Global investors pushed the dollar index, an outperformer when risk appetite shrinks, above 97 in early Asia trade for the first time since Friday. It was 96.942 at midday.
Prior to Tuesday's market opening, the People's Bank of China set the yuan midpoint rate at 6.7097, firmer than the previous fix of 6.7112.
Spot yuan traded at 6.7098 per dollar at midday, 13 pips weaker than the previous late session close and just 1 pip softer than Tuesday's midpoint rate.
"There is no trigger for the yuan to go in either direction right now," a Shanghai-based trader with a foreign bank said China, the world's second largest economy, will report first-quarter economic growth pace on Wednesday.
A Reuters poll showed that growth likely cooled to 6.2 percent, which would be the weakest pace in at least 27 years, though a flurry of measures to boost domestic demand may have put a floor under slowing activity in March.

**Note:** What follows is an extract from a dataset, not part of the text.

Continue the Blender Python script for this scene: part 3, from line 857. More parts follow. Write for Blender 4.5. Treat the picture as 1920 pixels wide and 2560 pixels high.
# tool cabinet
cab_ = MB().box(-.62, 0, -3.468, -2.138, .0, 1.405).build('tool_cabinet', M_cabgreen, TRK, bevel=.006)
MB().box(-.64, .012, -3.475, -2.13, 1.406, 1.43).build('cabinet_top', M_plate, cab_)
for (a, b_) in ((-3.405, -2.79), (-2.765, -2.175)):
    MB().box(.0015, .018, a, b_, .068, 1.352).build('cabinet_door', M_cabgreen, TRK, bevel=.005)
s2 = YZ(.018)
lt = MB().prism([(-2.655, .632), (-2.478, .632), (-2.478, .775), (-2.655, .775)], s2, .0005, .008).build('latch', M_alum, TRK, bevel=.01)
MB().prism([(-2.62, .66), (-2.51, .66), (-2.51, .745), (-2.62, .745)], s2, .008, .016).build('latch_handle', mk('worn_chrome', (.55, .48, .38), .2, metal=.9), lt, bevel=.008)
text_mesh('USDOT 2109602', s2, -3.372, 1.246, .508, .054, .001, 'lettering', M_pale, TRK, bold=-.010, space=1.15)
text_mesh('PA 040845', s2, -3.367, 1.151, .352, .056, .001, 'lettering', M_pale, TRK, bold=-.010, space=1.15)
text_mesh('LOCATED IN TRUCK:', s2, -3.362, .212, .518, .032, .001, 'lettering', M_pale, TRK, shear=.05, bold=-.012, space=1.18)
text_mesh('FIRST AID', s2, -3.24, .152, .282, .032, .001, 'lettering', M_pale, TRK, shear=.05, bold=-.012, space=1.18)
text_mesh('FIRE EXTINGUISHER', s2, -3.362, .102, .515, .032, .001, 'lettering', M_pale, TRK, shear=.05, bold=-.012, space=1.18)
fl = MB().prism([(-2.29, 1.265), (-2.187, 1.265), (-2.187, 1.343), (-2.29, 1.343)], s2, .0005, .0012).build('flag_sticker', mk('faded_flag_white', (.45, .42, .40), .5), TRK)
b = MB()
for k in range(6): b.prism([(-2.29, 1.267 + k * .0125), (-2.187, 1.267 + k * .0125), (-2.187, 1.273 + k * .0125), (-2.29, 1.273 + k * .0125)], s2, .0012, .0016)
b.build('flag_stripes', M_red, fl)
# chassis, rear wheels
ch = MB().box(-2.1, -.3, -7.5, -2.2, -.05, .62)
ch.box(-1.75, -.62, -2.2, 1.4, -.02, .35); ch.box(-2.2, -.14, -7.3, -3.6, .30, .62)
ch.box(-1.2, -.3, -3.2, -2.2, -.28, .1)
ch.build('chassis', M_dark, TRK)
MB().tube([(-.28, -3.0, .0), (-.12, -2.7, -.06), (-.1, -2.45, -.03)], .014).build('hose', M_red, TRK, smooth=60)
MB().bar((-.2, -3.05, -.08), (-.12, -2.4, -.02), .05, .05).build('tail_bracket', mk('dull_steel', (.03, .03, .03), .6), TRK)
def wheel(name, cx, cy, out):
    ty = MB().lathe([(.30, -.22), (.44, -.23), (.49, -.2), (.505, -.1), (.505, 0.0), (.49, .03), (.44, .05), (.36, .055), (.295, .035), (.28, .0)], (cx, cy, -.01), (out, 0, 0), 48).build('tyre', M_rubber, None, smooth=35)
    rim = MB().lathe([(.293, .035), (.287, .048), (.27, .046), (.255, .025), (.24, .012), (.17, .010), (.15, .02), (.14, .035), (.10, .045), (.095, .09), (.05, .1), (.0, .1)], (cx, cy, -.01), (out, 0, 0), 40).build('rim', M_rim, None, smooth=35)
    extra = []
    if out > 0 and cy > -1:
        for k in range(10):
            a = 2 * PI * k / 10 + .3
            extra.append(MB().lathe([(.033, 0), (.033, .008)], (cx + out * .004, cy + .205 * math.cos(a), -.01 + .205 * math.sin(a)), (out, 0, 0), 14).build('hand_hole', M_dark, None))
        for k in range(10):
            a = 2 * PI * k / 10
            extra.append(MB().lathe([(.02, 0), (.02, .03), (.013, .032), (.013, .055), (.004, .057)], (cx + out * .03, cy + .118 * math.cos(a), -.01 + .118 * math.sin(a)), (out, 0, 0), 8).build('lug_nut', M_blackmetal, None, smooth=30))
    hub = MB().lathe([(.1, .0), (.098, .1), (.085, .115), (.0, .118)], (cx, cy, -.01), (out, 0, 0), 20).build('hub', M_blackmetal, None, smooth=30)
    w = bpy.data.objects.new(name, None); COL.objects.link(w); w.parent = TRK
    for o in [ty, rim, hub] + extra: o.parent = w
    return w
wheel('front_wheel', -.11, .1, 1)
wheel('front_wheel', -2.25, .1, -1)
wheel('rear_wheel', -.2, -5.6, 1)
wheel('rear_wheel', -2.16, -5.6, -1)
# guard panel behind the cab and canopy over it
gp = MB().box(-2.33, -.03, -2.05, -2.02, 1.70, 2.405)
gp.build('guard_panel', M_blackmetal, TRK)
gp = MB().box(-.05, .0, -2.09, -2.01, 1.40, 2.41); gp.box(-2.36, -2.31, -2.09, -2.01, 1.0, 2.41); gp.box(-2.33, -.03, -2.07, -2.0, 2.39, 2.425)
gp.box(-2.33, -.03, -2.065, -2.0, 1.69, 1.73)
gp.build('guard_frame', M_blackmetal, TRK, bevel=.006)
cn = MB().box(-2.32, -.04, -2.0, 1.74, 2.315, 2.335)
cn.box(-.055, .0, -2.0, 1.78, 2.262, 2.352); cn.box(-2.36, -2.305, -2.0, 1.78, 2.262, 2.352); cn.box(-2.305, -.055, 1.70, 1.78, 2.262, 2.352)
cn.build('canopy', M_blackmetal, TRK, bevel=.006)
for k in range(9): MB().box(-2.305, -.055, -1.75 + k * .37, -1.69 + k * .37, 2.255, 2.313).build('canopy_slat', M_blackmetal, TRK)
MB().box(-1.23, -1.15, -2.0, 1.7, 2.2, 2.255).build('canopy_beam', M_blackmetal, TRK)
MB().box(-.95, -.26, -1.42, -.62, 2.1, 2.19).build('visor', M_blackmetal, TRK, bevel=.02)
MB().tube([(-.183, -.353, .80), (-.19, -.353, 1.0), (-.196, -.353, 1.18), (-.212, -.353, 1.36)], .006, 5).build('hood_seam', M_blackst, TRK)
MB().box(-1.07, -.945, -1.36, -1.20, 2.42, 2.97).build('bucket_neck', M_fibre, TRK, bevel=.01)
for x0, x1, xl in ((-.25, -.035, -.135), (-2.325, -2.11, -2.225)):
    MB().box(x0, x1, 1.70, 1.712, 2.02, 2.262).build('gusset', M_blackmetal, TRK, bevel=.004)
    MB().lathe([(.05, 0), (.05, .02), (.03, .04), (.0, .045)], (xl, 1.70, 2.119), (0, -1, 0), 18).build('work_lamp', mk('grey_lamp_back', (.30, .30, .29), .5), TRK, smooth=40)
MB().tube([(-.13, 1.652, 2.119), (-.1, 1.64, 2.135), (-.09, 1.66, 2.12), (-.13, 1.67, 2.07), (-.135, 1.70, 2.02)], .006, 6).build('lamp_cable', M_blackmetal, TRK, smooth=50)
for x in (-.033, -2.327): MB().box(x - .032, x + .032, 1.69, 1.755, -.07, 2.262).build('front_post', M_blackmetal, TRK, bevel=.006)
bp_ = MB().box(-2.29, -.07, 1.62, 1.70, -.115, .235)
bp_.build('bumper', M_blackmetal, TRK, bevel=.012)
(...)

Hopes for stronger policy support were somewhat dampened after the Chinese central bank on Monday reiterated its pledge to continue prudent monetary policy, and repeated that Beijing will not resort to "flood-like" stimulus.
Even if first-quarter growth turns out to be higher than expected, support for the yuan looks limited as investors in yuan-denominated assets may use the opportunity take profit, said Ken Cheung, senior Asian FX strategist at Mizuho.
"If proved to remain strong, (China GDP) might not boost sentiment further," he wrote in a note on Tuesday.
The Sino-U.S. trade talks continue be a market focus market, said a trader based in Shanghai who expects the yuan remain around 6.7 to the dollar until there's more news on their outlook.
The two sides will carry on negotiations via phone this week, U.S. Treasury Secretary Steven Mnuchin said on Saturday.
The official said he is hopeful the two countries are "getting close to the final round of concluding issues."
The offshore yuan was trading 0.01 percent weaker than the onshore spot at 6.7102 per dollar.